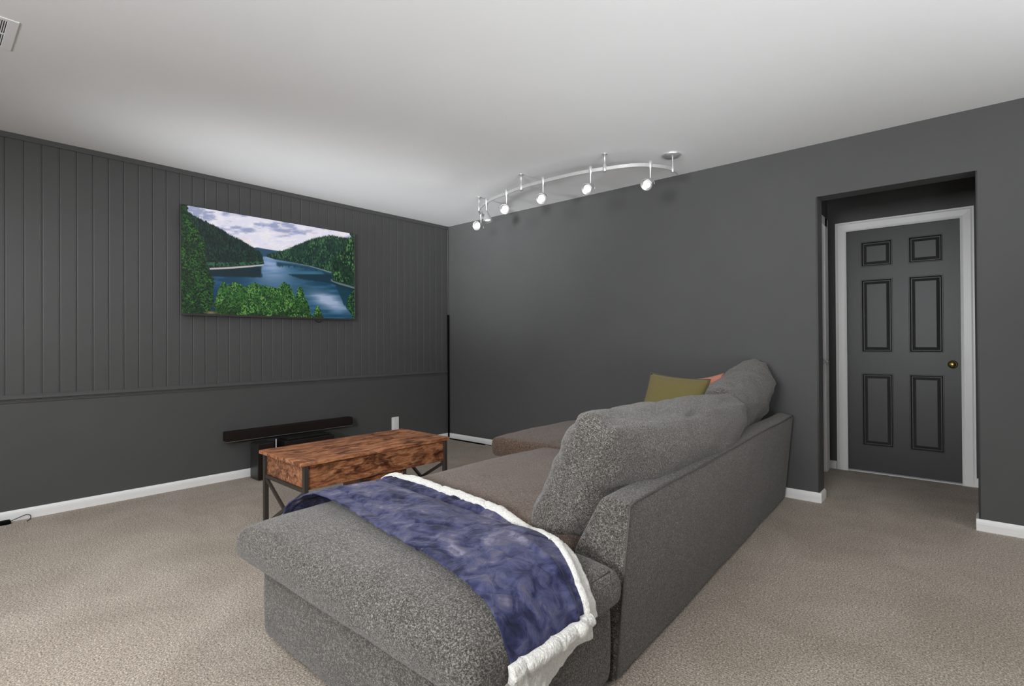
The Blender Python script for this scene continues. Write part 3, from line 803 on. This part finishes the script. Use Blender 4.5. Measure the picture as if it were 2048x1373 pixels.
# ================================================================ sectional sofa
sf = thing('sectional_sofa', 'large gray tweed sectional sofa with deep seats and a low slanted back', 'sofa', (-1.5, 2.3, 0))
def cushion(name, mat, x0, x1, y0, y1, z0, z1, r, crown, bulge, n=(60, 34, 12), wr=0.004, seed=0, parent=sf, mod=None):
    P, F = boxgrid(*n)
    hx, hy, hz = (x1 - x0) / 2, (y1 - y0) / 2, (z1 - z0) / 2
    # edge-dense remap
    P2 = np.sign(P) * (1 - (1 - np.abs(P)) ** 1.6)
    Q = roundbox(P2, hx, hy, hz, r)
    ux, uy, uz = Q[:, 0] / hx, Q[:, 1] / hy, Q[:, 2] / hz
    cr = crown * np.clip(1 - ux ** 8, 0, 1) * np.clip(1 - uy ** 4, 0, 1)
    Q[:, 2] += cr * np.clip(uz, 0, 1)
    bl = bulge * np.clip(1 - uz ** 2, 0, 1)
    Q[:, 0] += np.sign(Q[:, 0]) * bl * np.clip((np.abs(ux) - .6) / .4, 0, 1)
    Q[:, 1] += np.sign(Q[:, 1]) * bl * np.clip((np.abs(uy) - .6) / .4, 0, 1)
    Q += np.array([(x0 + x1) / 2, (y0 + y1) / 2, (z0 + z1) / 2])
    d = (fbm(Q[:, 0] * 6, Q[:, 1] * 6, Q[:, 2] * 6, seed, 3) - .5) * wr * 2.4
    Q[:, 2] += d * np.clip(uz + .3, 0, 1); Q[:, 1] += (fbm(Q[:, 0] * 9, Q[:, 1] * 4, Q[:, 2] * 9, seed + 5, 3) - .5) * wr * 1.6
    Q[:, 0] += (fbm(Q[:, 0] * 4, Q[:, 1] * 9, Q[:, 2] * 9, seed + 9, 3) - .5) * wr * 1.6
    if mod is not None: Q = mod(Q, ux, uy, uz)
    return raw(name, Q.tolist(), F, mat, parent, True)
cushion('base_frame', TWEED, -1.99, -.862, .845, 1.466, .012, .315, .045, 0, .004, (40, 26, 12), .002, 3)
cushion('base_frame', TWEED, -1.97, -.95, 1.468, 2.735, .012, .30, .04, 0, .002, (30, 30, 10), .002, 4)
cushion('base_frame', TWEED, -2.48, -1.10, 2.74, 3.985, .012, .30, .045, 0, .003, (30, 30, 10), .002, 5)
C1 = (-2.085, -.822, .803, 1.425)
cushion('seat_cushion', TWEED, C1[0], C1[1], C1[2], C1[3], .285, .408, .034, .052, .016, (100, 60, 18), .005, 11)
cushion('seat_cushion', SEATF, -2.115, -1.03, 1.43, 2.725, .285, .412, .032, .045, .012, (60, 60, 14), .005, 21)
cushion('seat_cushion', SEATF, -2.60, -1.16, 2.735, 3.98, .285, .418, .028, .045, .010, (60, 60, 14), .005, 31)
bm = bmesh.new()
tube(bm, [(-.833, .845, .4005), (-.829, 1.1, .4045), (-.833, 1.392, .4005)], .0028, 6)
tube(bm, [(-.8335, 1.396, .397), (-.822, 1.40, .36), (-.828, 1.40, .30)], .0022, 6)
obj('edge_seam', bm, STITCH, sf, True)
# slanted back frame: prism with rounded edges along y, drifting in x
def backframe():
    y0, y1 = 1.472, 3.992
    prof = [(-.860, .012), (-.805, .585), (-.905, .606), (-1.02, .40), (-1.02, .012)]
    # rounded profile
    rad = [.01, .018, .035, .03, .01]; pts = []
    n = len(prof)
    for i in range(n):
        p = Vector(prof[i]); a = Vector(prof[i - 1]); b = Vector(prof[(i + 1) % n])
        da = (a - p).normalized(); db = (b - p).normalized(); r = rad[i]
        for k in range(6):
            t = k / 5
            pts.append((p + da * r * (1 - t) ** 2 + db * r * t ** 2))
    ys = [y0, y0 + .004, y0 + .012] + list(np.linspace(y0 + .03, y1 - .012, 60)) + [y1 - .004, y1]
    V = []; F = []; m = len(pts)
    cx, cz = -.93, .3
    for y in ys:
        e = min(y - y0, y1 - y); s = .012 - math.sqrt(max(0, .012 ** 2 - (max(0, .012 - e)) ** 2))
        for p in pts:
            d = Vector((p.x - cx, p.y - cz)); L = d.length
            q = d * ((L - s) / L)
            V.append((cx + q.x - .049 * (y - y0) + .002 * math.sin(y * 7), y, cz + q.y + .003 * math.sin(y * 5 + p.x * 9) * (1 if p.y > .4 else 0)))
    for i in range(len(ys) - 1):
        for k in range(m): F.append((i * m + k, i * m + (k + 1) % m, (i + 1) * m + (k + 1) % m, (i + 1) * m + k))
    F.append(tuple(range(m))); F.append(tuple(range((len(ys) - 1) * m, len(ys) * m)))
    o = raw('back_frame', V, F, TWEED, sf, True)
    bm = bmesh.new(); bm.from_mesh(o.data); bmesh.ops.recalc_face_normals(bm, faces=bm.faces)
    for f in bm.faces:
        if len(f.verts) > 4: f.smooth = False
    bm.to_mesh(o.data); bm.free()
    return o
bf = backframe()
bm = bmesh.new()
tube(bm, [(-.8075 - .049 * (y - 1.472) + .002 * math.sin(y * 7), y, .5855 + .003 * math.sin(y * 5 - 7.2)) for y in np.linspace(1.476, 3.985, 60)], .0028, 6)
obj('edge_seam', bm, STITCH, bf, True)
bm = bmesh.new(); tube(bm, [(-.806, 1.4725, .583), (-.83, 1.472, .35), (-.861, 1.4722, .02)], .0026, 6); obj('edge_seam', bm, STITCH, bf, True)

def backcushion(name, org, a, b, c, ha, hb, hc, r, seed, mod=None, wr=.012, mat=TWEED):
    """pillow centred at org; unit axes a (length), b (height), c (thickness)"""
    P, F = boxgrid(84, 40, 18)
    P2 = np.sign(P) * (1 - (1 - np.abs(P)) ** 1.4)
    Q = roundbox(P2, ha, hb, hc, r)
    ua, ub, uc = Q[:, 0] / ha, Q[:, 1] / hb, Q[:, 2] / hc
    puff = np.clip(1 - ua ** 4, 0, 1) ** .8 * np.clip(1 - ub ** 4, 0, 1) ** .8
    Q[:, 2] *= (.50 + .62 * puff)
    # edges pull in a little between the corners
    Q[:, 0] *= 1 - .03 * (1 - ub ** 2); Q[:, 1] *= 1 - .05 * (1 - ua ** 2)
    Q[:, 2] += (fbm(ua * 2.2, ub * 2.2, uc, seed, 3) - .5) * .05
    w = fbm(ua * 5 + ub * 1.5, ub * 3 - ua, uc * 2, seed + 3, 4)
    Q[:, 2] += np.sign(uc) * (np.abs(w - .5) - .1) * wr * 3
    Q[:, 1] += (fbm(ua * 3.3, uc * 2, 0, seed + 7, 3) - .5) * .03
    if mod is not None: Q = mod(Q, ua, ub, uc)
    a = np.array(Vector(a).normalized()); b = np.array(Vector(b).normalized()); c = np.array(Vector(c).normalized())
    W = np.array(org) + Q[:, :1] * a + Q[:, 1:2] * b + Q[:, 2:3] * c
    o = raw(name, W.tolist(), F, mat, sf, True)
    bm = bmesh.new(); bm.from_mesh(o.data); bmesh.ops.recalc_face_normals(bm, faces=bm.faces); bm.to_mesh(o.data); bm.free()
    return o
a1 = Vector((-.03, 1, -.035)); b1 = Vector((.50, 0, .865)); c1 = a1.cross(b1)
backcushion('back_cushion', (-1.085, 2.27, .580), a1, b1, c1, .795, .262, .150, .065, 41)
a2 = Vector((-.08, 1, .17)); b2 = Vector((.33, 0, .94)); c2 = a2.cross(b2)
backcushion('back_cushion', (-1.160, 3.48, .655), a2, b2, c2, .50, .255, .140, .085, 57)

# ================================================================ throw pillows
def throw_pillow(org, a, b, w, h, t, mat, seed, pinch=.07):
    n = 26; V = []; F = []
    a = Vector(a).normalized(); b = Vector(b).normalized(); c = a.cross(b).normalized()
    idx = {}
    for side in (1, -1):
        for i in range(n + 1):
            for j in range(n + 1):
                u = 2 * i / n - 1; v = 2 * j / n - 1
                edge = i in (0, n) or j in (0, n)
                if edge and side == -1: idx[(side, i, j)] = idx[(1, i, j)]; continue
                x = u * w / 2 * (1 - pinch * (1 - v * v)); y = v * h / 2 * (1 - pinch * (1 - u * u))
                z = side * t / 2 * ((1 - u ** 2) * (1 - v ** 2)) ** .42
                z += side * .012 * (float(fbm(u * 2.5, v * 2.5, side, seed, 3)) - .5) * (0 if edge else 1)
                idx[(side, i, j)] = len(V); V.append(tuple(Vector(org) + a * x + b * y + c * z))
    for side in (1, -1):
        for i in range(n):
            for j in range(n):
                q = [idx[(side, i, j)], idx[(side, i + 1, j)], idx[(side, i + 1, j + 1)], idx[(side, i, j + 1)]]
                F.append(tuple(q if side == 1 else q[::-1]))
    rim = [idx[(1, i, 0)] for i in range(n)] + [idx[(1, n, j)] for j in range(n)] + [idx[(1, i, n)] for i in range(n, 0, -1)] + [idx[(1, 0, j)] for j in range(n, 0, -1)]
    return V, F, [V[k] for k in rim]
gp = thing('throw_pillow', 'olive green throw pillow tilted against the back cushion', 'pillow', (-1.55, 3.42, .47))
ga = Vector((1, .02, -.07)); gb = Vector((.08, .50, .86)); gb = (gb - ga.normalized() * gb.dot(ga.normalized()))
V, F, rim = throw_pillow((-1.515, 3.34, .672), ga, gb, .42, .44, .12, OLIVE, 5)
raw('pillow_cover', V, F, OLIVE, gp, True)
bm = bmesh.new(); tube(bm, rim + [rim[0]], .0045, 6); obj('piping', bm, OLIVED, gp, True)
pp = thing('throw_pillow', 'salmon pink throw pillow crumpled behind the olive pillow', 'pillow', (-1.42, 3.75, .47))
V, F, rim = throw_pillow((-1.53, 3.81, .655), (1, .10, .10), (-.06, .12, 1), .40, .40, .12, PINK, 9, .16)
raw('pillow_cover', V, F, PINK, pp, True)

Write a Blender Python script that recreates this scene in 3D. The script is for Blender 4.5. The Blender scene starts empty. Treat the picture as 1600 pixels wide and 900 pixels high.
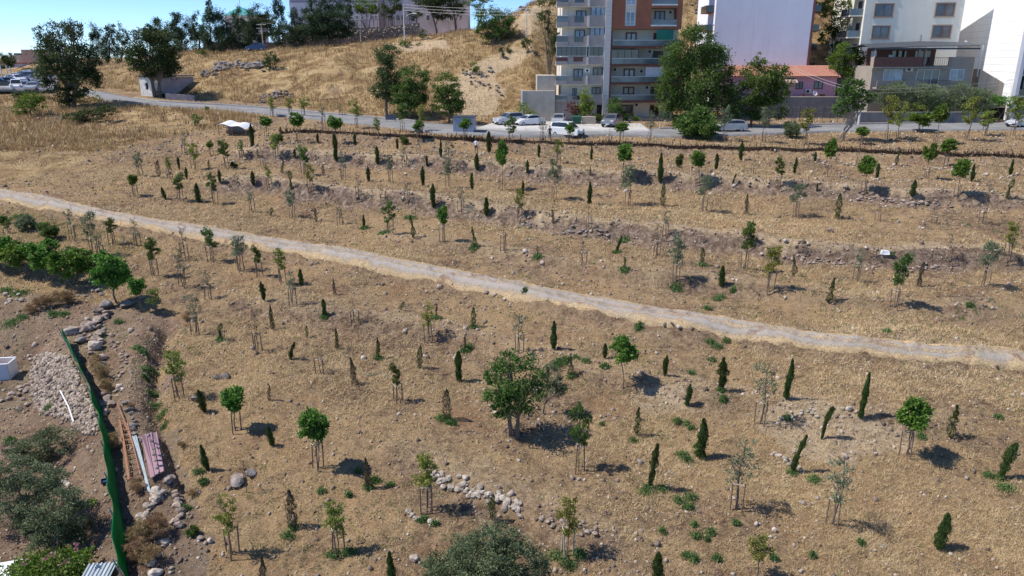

■ **What is being asked**
Select all lines with the word "Python" from the entries above.

■ **Answer for the task**
The Blender Python script for this scene continues. Write part 3, from line 803 on. This part finishes the script. Use Blender 4.5. Measure the picture as if it were 2048x1373 pixels.
Write a Blender Python script that recreates this scene in 3D. The script is for Blender 4.5. The Blender scene starts empty. Treat the picture as 1600 pixels wide and 900 pixels high.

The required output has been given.